**Given data**
* * *

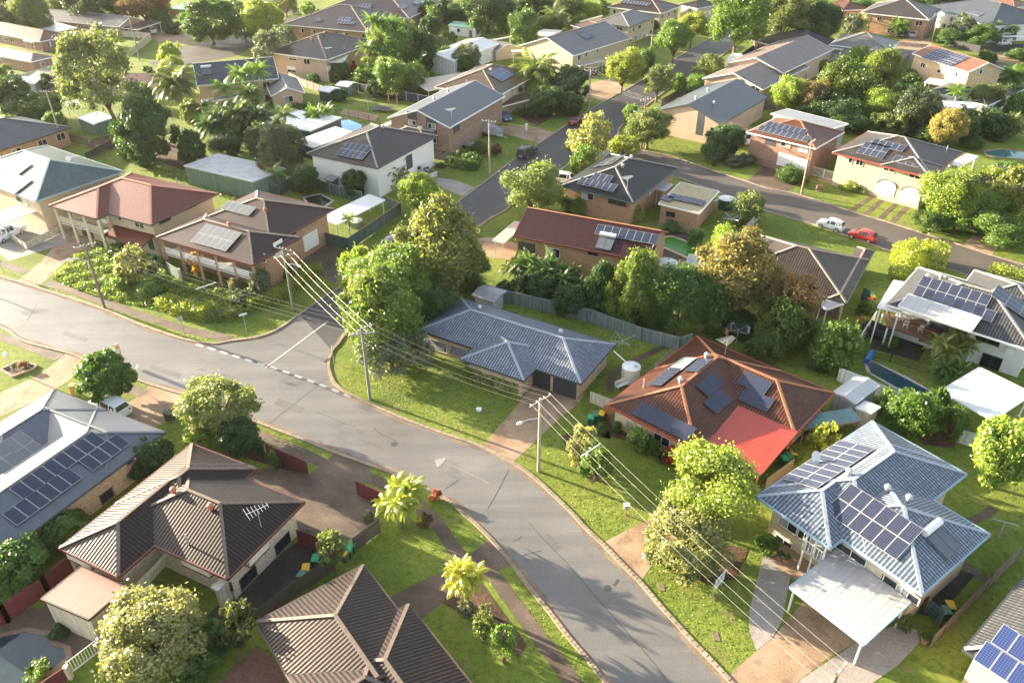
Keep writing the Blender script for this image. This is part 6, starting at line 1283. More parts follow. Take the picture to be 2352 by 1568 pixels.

* * *

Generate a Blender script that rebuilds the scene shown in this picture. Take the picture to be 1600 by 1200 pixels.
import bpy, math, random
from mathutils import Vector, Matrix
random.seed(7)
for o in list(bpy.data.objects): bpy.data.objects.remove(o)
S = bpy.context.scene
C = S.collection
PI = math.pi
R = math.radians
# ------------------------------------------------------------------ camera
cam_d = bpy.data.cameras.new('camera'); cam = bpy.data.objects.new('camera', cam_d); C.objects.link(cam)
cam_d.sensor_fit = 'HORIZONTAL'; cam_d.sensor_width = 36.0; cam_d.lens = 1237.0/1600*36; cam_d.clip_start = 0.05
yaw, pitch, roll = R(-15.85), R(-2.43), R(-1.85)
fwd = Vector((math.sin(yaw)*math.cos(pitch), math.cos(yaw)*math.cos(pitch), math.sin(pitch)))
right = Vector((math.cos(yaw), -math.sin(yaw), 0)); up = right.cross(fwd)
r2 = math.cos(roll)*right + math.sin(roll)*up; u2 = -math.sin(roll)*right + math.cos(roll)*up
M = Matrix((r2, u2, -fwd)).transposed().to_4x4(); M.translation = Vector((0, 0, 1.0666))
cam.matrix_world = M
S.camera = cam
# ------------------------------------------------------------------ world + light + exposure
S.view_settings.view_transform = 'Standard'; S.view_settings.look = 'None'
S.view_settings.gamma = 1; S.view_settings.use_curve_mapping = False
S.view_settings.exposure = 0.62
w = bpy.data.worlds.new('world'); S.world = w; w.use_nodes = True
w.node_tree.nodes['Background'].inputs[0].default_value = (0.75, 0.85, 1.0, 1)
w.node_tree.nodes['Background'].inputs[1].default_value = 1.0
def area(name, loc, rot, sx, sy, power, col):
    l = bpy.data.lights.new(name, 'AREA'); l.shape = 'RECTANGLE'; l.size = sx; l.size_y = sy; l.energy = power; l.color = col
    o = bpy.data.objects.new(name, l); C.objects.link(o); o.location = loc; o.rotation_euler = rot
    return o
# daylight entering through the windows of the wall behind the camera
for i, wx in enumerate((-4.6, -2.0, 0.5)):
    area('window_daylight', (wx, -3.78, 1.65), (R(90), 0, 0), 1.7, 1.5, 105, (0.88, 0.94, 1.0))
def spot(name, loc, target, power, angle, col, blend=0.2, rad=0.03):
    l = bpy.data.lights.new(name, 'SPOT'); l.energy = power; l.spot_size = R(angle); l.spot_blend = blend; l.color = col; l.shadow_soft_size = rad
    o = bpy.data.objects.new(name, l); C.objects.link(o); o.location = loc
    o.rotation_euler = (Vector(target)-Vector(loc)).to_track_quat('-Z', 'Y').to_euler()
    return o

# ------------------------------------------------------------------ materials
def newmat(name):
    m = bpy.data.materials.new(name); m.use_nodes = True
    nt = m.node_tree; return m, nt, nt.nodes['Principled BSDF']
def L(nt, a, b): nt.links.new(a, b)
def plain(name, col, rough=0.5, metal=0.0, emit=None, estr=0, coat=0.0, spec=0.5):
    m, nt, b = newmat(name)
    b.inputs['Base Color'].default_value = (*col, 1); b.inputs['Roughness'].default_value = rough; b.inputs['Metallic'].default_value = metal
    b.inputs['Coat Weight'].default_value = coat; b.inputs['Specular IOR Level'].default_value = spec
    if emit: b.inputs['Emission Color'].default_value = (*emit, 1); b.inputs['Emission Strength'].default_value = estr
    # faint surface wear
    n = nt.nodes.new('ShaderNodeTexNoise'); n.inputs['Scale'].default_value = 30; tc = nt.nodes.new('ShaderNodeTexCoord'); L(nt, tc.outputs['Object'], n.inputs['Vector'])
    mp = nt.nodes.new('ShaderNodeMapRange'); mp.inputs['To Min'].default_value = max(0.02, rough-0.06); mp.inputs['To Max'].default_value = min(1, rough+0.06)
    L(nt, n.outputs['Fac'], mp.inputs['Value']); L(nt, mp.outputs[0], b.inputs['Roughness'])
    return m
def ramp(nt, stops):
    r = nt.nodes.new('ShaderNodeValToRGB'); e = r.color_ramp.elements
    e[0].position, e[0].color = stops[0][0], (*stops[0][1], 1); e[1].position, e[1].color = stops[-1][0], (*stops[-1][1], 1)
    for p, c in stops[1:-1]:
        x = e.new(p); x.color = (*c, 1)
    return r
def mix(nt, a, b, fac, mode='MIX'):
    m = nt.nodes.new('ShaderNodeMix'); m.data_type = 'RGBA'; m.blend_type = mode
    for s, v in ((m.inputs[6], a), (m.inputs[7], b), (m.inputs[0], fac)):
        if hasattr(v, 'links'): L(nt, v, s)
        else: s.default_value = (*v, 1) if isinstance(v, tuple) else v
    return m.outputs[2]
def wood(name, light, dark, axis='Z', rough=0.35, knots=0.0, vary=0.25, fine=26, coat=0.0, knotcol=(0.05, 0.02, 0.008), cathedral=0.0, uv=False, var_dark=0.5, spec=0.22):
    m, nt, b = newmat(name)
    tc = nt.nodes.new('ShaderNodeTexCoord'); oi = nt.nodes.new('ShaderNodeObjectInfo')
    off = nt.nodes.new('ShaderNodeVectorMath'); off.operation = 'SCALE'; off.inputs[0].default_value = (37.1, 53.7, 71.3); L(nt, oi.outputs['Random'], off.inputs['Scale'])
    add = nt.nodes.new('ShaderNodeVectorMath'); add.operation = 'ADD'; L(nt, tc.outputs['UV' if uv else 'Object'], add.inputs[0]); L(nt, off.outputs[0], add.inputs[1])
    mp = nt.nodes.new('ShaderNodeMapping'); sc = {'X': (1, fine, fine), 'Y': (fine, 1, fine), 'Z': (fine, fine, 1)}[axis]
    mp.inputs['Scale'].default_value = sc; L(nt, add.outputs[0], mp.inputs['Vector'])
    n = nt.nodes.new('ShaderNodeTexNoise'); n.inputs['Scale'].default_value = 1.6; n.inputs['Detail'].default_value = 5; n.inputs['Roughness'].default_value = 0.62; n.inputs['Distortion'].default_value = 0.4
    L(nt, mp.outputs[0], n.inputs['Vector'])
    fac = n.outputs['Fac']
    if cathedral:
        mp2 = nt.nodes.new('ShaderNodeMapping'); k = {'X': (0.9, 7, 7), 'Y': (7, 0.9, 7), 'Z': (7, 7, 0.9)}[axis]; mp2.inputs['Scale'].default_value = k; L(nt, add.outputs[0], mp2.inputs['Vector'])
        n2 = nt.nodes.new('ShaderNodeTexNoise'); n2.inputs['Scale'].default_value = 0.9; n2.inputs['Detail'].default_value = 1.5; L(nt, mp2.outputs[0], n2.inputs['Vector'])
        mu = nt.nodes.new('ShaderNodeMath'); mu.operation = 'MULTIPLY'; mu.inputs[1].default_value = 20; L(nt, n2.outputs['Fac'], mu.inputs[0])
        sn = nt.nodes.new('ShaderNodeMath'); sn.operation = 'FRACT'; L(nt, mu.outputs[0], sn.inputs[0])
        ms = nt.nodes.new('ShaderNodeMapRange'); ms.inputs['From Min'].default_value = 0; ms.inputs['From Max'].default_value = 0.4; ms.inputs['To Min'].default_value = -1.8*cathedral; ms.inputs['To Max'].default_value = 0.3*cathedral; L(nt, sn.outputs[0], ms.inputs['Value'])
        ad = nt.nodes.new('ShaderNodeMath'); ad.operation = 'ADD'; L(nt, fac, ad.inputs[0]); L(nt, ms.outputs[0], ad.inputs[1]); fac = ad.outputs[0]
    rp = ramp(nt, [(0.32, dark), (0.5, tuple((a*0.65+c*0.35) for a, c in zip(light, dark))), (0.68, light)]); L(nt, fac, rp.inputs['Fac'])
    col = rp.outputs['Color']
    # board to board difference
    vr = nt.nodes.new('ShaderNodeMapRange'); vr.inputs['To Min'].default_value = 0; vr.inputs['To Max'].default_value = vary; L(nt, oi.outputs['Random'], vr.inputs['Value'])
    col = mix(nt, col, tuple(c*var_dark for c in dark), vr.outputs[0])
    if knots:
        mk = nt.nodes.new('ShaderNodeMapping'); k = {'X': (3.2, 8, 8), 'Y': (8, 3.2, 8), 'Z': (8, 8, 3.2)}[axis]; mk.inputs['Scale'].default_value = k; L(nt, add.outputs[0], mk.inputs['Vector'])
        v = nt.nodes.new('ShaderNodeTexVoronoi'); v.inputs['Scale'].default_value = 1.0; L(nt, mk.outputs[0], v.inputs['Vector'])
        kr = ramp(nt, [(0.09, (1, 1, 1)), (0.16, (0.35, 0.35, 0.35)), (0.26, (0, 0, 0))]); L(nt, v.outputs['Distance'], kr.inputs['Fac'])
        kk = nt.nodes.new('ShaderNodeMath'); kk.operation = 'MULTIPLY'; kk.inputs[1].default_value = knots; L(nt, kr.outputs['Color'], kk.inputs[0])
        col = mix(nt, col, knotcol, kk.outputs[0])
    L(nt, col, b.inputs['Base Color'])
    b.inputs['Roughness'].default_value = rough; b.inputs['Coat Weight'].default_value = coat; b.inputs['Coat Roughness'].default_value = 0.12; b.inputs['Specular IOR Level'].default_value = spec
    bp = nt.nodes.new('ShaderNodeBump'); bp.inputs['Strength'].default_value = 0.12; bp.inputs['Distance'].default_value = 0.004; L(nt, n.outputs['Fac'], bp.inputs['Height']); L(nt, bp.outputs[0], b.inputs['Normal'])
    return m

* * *

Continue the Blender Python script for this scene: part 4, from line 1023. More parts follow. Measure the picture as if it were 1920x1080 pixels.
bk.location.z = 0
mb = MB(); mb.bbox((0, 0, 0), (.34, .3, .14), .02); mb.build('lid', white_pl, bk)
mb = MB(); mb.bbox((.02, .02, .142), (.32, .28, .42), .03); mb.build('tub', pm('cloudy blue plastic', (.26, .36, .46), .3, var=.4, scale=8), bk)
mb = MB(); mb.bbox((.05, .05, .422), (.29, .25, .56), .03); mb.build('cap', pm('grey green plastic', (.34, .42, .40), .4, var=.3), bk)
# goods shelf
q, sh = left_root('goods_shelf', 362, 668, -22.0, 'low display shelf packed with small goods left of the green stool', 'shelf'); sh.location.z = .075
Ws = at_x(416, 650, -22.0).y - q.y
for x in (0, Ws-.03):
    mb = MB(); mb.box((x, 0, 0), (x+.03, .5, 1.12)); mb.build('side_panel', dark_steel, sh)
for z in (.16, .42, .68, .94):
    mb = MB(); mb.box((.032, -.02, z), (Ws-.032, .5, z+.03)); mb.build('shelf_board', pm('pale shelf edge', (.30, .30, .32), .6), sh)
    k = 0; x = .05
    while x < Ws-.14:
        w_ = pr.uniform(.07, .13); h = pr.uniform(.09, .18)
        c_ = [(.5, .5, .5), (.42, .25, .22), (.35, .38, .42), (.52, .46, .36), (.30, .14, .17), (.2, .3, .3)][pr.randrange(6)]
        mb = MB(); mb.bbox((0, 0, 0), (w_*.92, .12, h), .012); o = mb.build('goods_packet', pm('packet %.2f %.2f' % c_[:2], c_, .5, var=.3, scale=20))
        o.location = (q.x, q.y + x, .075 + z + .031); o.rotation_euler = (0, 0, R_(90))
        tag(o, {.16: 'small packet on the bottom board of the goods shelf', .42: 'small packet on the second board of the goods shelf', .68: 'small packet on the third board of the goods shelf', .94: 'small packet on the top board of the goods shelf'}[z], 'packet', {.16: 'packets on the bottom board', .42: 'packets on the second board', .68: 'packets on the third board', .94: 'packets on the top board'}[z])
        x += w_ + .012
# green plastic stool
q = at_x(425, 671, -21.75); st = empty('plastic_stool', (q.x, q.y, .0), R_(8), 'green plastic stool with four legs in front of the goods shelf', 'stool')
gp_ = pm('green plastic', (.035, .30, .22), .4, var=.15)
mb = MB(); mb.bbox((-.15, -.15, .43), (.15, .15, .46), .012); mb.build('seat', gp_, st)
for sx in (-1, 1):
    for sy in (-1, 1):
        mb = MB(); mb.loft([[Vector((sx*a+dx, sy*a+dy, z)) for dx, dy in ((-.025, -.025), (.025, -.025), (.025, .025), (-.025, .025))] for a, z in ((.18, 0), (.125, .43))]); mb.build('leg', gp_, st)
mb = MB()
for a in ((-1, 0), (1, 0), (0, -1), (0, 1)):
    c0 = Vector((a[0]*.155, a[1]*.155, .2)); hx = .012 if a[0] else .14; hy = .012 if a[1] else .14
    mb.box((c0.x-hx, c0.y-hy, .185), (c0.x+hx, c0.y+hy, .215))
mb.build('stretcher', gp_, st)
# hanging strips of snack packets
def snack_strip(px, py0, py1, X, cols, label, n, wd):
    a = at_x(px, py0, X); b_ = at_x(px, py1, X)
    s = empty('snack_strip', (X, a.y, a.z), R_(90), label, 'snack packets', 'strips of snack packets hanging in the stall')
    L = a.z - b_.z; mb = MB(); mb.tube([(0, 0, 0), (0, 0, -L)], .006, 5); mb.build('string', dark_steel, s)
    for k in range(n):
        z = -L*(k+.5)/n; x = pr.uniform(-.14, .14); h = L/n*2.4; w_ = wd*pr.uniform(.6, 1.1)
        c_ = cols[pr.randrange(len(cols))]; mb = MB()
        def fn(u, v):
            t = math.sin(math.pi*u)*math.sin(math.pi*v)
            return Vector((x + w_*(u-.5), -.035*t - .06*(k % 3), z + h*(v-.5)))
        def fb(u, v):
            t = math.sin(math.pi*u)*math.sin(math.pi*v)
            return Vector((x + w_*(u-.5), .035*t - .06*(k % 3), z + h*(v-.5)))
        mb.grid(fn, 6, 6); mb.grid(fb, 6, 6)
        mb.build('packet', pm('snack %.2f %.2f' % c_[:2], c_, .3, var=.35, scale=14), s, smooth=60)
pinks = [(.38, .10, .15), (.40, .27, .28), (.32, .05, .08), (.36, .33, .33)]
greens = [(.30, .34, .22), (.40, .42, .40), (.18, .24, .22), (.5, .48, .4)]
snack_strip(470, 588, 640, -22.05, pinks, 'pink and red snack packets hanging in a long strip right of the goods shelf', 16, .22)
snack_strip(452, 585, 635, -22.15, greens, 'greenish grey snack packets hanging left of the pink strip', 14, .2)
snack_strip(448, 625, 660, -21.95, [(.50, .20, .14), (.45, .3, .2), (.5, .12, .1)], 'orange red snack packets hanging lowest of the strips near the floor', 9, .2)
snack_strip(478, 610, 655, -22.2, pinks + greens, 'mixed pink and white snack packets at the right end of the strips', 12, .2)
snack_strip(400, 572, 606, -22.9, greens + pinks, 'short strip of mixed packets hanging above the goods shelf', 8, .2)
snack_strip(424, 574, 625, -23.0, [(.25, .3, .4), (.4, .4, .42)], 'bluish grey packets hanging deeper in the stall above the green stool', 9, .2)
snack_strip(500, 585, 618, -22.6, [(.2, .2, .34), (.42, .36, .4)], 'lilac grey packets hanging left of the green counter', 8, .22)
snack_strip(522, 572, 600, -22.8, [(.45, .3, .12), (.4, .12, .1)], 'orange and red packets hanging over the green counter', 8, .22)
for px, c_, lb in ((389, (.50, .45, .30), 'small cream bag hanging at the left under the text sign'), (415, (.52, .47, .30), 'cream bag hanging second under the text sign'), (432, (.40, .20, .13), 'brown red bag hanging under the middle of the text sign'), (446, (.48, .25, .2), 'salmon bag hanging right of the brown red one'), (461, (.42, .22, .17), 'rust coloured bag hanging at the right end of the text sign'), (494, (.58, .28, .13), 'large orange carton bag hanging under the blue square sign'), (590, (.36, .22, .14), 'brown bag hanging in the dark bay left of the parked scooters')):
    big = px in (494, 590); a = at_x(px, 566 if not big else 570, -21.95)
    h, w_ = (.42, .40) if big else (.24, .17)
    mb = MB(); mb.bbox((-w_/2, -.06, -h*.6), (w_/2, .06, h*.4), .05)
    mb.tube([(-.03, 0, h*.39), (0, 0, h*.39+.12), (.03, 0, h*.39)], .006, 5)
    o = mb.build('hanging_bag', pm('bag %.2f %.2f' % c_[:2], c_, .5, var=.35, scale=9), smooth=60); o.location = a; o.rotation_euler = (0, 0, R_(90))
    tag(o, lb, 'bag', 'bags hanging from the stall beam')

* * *

**What is needed**
Tally up the lines of the listing containing the word "part". Give only the total.

**Solution below**
2